**Written exercise:** Quote exactly, and only, the lines of the material below from the line with "What Blender Python" through the line with "return ((a +".
══ Records for this exercise ══
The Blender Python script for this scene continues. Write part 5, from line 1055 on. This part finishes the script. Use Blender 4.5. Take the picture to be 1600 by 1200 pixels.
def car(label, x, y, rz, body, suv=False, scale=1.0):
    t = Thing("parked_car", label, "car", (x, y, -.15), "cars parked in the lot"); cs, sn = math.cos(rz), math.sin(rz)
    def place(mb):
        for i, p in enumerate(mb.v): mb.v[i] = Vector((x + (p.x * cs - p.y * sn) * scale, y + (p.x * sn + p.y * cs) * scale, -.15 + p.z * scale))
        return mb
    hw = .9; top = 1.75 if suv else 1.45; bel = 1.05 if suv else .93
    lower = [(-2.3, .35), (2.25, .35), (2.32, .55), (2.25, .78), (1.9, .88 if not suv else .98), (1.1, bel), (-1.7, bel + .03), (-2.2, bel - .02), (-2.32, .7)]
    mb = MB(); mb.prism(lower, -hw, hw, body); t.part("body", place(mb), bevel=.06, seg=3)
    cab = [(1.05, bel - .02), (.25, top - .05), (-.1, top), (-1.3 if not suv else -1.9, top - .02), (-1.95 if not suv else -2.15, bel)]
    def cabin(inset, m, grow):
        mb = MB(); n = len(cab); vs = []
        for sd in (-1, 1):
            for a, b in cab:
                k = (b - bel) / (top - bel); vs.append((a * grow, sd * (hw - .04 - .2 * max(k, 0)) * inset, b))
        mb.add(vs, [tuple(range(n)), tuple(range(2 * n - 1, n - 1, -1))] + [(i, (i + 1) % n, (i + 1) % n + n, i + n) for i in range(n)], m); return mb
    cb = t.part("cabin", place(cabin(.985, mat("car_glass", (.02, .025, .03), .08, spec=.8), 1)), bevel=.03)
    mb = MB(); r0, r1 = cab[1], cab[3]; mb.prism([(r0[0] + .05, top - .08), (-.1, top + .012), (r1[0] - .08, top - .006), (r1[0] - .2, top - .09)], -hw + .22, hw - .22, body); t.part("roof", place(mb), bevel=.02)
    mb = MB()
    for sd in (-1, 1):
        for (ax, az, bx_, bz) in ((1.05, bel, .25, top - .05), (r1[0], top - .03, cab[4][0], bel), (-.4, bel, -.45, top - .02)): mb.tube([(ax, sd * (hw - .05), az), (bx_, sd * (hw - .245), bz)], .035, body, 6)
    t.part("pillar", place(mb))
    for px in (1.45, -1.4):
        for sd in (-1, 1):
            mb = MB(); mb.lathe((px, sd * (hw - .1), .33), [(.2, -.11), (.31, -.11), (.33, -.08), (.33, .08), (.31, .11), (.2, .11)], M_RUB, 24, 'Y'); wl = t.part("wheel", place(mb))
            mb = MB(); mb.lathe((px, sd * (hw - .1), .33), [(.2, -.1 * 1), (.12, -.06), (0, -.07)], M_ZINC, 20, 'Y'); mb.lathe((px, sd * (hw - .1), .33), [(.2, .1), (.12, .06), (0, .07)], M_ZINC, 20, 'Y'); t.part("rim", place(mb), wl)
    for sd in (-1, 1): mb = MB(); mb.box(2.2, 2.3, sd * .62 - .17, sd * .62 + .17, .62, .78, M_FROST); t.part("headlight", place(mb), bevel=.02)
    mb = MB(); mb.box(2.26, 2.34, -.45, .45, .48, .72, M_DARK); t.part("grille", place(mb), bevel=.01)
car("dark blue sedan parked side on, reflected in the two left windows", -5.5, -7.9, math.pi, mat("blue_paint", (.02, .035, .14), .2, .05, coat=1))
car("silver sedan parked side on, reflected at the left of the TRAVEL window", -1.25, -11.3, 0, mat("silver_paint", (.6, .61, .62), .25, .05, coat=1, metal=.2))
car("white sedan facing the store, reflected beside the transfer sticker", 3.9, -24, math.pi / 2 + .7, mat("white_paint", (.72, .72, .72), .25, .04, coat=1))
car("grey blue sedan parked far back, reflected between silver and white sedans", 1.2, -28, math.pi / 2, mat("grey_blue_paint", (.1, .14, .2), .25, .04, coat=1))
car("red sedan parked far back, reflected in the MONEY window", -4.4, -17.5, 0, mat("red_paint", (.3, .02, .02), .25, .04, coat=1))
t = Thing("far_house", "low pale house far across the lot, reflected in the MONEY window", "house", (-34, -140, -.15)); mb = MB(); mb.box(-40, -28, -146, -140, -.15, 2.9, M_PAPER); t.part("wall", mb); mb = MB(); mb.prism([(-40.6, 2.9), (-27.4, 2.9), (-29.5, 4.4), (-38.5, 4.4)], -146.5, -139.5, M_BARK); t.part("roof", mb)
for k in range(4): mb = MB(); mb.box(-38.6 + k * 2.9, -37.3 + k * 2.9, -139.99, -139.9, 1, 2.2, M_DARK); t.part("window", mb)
═══
══ Records for this exercise ══
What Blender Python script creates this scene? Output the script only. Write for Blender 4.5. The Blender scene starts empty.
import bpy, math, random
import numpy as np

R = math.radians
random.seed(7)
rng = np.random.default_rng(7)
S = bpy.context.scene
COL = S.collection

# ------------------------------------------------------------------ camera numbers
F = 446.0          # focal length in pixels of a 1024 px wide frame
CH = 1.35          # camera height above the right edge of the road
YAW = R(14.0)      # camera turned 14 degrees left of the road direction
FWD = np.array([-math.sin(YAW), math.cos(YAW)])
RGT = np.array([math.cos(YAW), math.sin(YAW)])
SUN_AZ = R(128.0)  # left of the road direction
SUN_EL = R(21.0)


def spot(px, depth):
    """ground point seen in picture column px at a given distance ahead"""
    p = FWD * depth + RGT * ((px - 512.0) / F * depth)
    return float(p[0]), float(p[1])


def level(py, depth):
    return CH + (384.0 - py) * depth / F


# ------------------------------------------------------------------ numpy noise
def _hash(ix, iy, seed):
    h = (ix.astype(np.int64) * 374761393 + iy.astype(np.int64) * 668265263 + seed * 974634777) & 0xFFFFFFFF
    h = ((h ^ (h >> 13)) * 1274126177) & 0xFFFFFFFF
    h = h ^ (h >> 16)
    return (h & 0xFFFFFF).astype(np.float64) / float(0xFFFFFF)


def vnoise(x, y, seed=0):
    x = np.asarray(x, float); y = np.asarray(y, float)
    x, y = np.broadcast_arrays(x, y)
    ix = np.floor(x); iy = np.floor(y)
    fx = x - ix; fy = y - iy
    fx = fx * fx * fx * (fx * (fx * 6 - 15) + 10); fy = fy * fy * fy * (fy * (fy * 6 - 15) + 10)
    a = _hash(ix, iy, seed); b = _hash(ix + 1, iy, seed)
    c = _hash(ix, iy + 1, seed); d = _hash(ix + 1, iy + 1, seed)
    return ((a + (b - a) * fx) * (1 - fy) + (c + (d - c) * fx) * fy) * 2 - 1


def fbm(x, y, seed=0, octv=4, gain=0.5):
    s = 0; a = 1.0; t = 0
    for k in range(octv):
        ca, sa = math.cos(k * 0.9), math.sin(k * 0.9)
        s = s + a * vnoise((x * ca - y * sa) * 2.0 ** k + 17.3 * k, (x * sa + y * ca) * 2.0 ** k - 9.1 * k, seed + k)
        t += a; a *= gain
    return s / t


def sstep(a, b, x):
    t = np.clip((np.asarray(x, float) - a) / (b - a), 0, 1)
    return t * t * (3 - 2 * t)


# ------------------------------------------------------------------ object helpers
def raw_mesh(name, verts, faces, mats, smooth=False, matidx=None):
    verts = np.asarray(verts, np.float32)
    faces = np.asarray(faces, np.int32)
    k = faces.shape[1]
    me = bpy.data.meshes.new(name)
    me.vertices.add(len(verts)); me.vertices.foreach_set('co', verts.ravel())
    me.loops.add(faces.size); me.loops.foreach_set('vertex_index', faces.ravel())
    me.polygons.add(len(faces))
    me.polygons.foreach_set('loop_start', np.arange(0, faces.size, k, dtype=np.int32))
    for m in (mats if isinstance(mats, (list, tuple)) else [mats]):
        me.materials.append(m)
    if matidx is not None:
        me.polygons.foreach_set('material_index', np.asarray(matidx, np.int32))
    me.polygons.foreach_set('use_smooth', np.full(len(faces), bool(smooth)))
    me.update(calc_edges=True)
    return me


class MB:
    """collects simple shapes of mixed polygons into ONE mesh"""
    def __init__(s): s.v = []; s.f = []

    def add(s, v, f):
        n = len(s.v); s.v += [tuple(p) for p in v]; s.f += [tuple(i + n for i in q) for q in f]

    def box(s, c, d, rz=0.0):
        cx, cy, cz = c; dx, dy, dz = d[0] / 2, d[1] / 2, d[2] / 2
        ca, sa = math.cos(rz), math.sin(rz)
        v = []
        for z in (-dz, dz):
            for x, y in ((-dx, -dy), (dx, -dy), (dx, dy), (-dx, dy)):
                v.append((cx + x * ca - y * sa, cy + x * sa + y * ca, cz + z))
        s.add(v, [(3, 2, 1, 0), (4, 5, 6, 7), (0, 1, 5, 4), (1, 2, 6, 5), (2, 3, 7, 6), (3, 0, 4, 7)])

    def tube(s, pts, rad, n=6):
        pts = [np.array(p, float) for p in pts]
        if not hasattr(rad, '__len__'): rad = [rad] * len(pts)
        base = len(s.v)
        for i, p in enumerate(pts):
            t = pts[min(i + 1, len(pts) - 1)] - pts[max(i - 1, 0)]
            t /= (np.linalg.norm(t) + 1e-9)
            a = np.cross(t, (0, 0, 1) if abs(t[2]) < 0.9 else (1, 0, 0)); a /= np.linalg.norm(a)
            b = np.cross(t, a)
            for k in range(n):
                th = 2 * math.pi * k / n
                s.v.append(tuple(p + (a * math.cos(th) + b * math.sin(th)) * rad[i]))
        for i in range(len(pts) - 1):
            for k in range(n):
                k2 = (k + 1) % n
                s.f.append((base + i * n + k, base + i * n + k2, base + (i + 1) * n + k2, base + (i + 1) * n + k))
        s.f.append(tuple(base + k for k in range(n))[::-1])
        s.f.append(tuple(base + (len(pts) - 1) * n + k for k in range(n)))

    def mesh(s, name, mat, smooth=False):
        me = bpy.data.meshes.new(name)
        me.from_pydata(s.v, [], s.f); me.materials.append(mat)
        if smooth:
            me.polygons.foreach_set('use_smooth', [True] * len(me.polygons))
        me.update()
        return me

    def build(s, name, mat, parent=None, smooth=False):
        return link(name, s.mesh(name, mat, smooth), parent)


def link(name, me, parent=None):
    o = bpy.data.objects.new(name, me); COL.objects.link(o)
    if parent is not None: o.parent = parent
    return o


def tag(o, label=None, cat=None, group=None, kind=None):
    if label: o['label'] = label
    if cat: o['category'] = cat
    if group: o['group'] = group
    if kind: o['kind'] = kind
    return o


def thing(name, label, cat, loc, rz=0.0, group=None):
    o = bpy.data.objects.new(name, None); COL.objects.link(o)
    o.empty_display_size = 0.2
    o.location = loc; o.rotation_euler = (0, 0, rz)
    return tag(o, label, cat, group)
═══
**Final answer:**
What Blender Python script creates this scene? Output the script only. Write for Blender 4.5. The Blender scene starts empty.
import bpy, math, random
import numpy as np

R = math.radians
random.seed(7)
rng = np.random.default_rng(7)
S = bpy.context.scene
COL = S.collection

# ------------------------------------------------------------------ camera numbers
F = 446.0          # focal length in pixels of a 1024 px wide frame
CH = 1.35          # camera height above the right edge of the road
YAW = R(14.0)      # camera turned 14 degrees left of the road direction
FWD = np.array([-math.sin(YAW), math.cos(YAW)])
RGT = np.array([math.cos(YAW), math.sin(YAW)])
SUN_AZ = R(128.0)  # left of the road direction
SUN_EL = R(21.0)


def spot(px, depth):
    """ground point seen in picture column px at a given distance ahead"""
    p = FWD * depth + RGT * ((px - 512.0) / F * depth)
    return float(p[0]), float(p[1])


def level(py, depth):
    return CH + (384.0 - py) * depth / F


# ------------------------------------------------------------------ numpy noise
def _hash(ix, iy, seed):
    h = (ix.astype(np.int64) * 374761393 + iy.astype(np.int64) * 668265263 + seed * 974634777) & 0xFFFFFFFF
    h = ((h ^ (h >> 13)) * 1274126177) & 0xFFFFFFFF
    h = h ^ (h >> 16)
    return (h & 0xFFFFFF).astype(np.float64) / float(0xFFFFFF)


def vnoise(x, y, seed=0):
    x = np.asarray(x, float); y = np.asarray(y, float)
    x, y = np.broadcast_arrays(x, y)
    ix = np.floor(x); iy = np.floor(y)
    fx = x - ix; fy = y - iy
    fx = fx * fx * fx * (fx * (fx * 6 - 15) + 10); fy = fy * fy * fy * (fy * (fy * 6 - 15) + 10)
    a = _hash(ix, iy, seed); b = _hash(ix + 1, iy, seed)
    c = _hash(ix, iy + 1, seed); d = _hash(ix + 1, iy + 1, seed)
    return ((a + (b - a) * fx) * (1 - fy) + (c + (d - c) * fx) * fy) * 2 - 1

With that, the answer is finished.